Tarchetti’s plagiarism was not so much copyright infringement as a violation of the individualistic notion of authorship on which copyright is based. As Martha Woodmansee shows, copyright laws recognize the writer’s ownership of a text insofar as he is its author or originator—“that is, insofar as his work is new and original, an intellectual creation which owes its individuality solely and exclusively to him” (Woodmansee 1984:446). This notion of authorship assumes romantic expressive theory: the text is seen as expressing the unique thoughts and feelings of the writer, a free, unified consciousness which is not divided by determinations that exceed and possibly conflict with his intention. The author is assigned the sole and exclusive copyright because his subjectivity is taken to be a metaphysical essence which is present in his text and all its copies, but which transcends any difference or change introduced by formal determinations, like printing and binding, language and genre, and by economic and political conditions, like the publishing industry and government censorship. The very idea of authorial copyright, however, confesses the possibility of change because it is designed to control the form and marketing of the book by licensing reproduction and repressing change that is not authorized. Copyright opens up a contradiction in the individualistic notion of authorship by demonstrating that such law is suspended between metaphysics and materialism, acknowledging the material contingencies of form, the possibility of its difference from the author, but enacting its transparency with the metaphysical assumption of authorial presence.

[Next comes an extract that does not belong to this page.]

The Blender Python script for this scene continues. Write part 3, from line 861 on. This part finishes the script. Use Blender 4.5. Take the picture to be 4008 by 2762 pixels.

{166} Tarchetti’s plagiarism violated this notion of authorship not by merely copying Shelley’s tale, but by translating it. Because his plagiarism was a translation, it introduced a decisive change in the form of the original, specifically in its language; his assertion of authorship simultaneously masked this change and indicated that it was decisive enough to mark the creation of a new text which originated with him. Tarchetti’s plagiarism covertly collapsed the distinction that an individualistic notion of authorship draws between author and translator, creator and imitator. Yet because his plagiarism remained undiscovered and unrationalized—at least until today—it continued to support this distinction; it did not reflect or contribute to any revision of nineteenth-century Italian opinion concerning the aesthetic and legal status of translation. All the same, the fact that Tarchetti’s plagiarism was covert did not in any way mitigate its violation of authorship—nor its effect as an eminently foreignizing translation practice. Because his Italian translation was a plagiarism, it was especially subversive of bourgeois values in the major language. On the one hand, Tarchetti’s text flouted bourgeois propriety and property by fraudulently exploiting the process of literary commodification in the Italian publishing industry; in this way, his plagiarism exemplified the nonconformist tendency of the scapigliatura to identify with socially subordinate groups, particularly the worker, the poor, and the criminal, professing a dissident refusal of the dominant by affiliating with the subcultural (Mariani 1967). On the other hand, Tarchetti’s text deterritorialized the bourgeois fictional discourse that dominated Italian culture precisely because it was a plagiarism in the standard dialect, because it passed itself off not just as an original Gothic tale, but as one written originally in the Italian of Manzonian realism and therefore foreignizing in its impact on the Italian literary scene.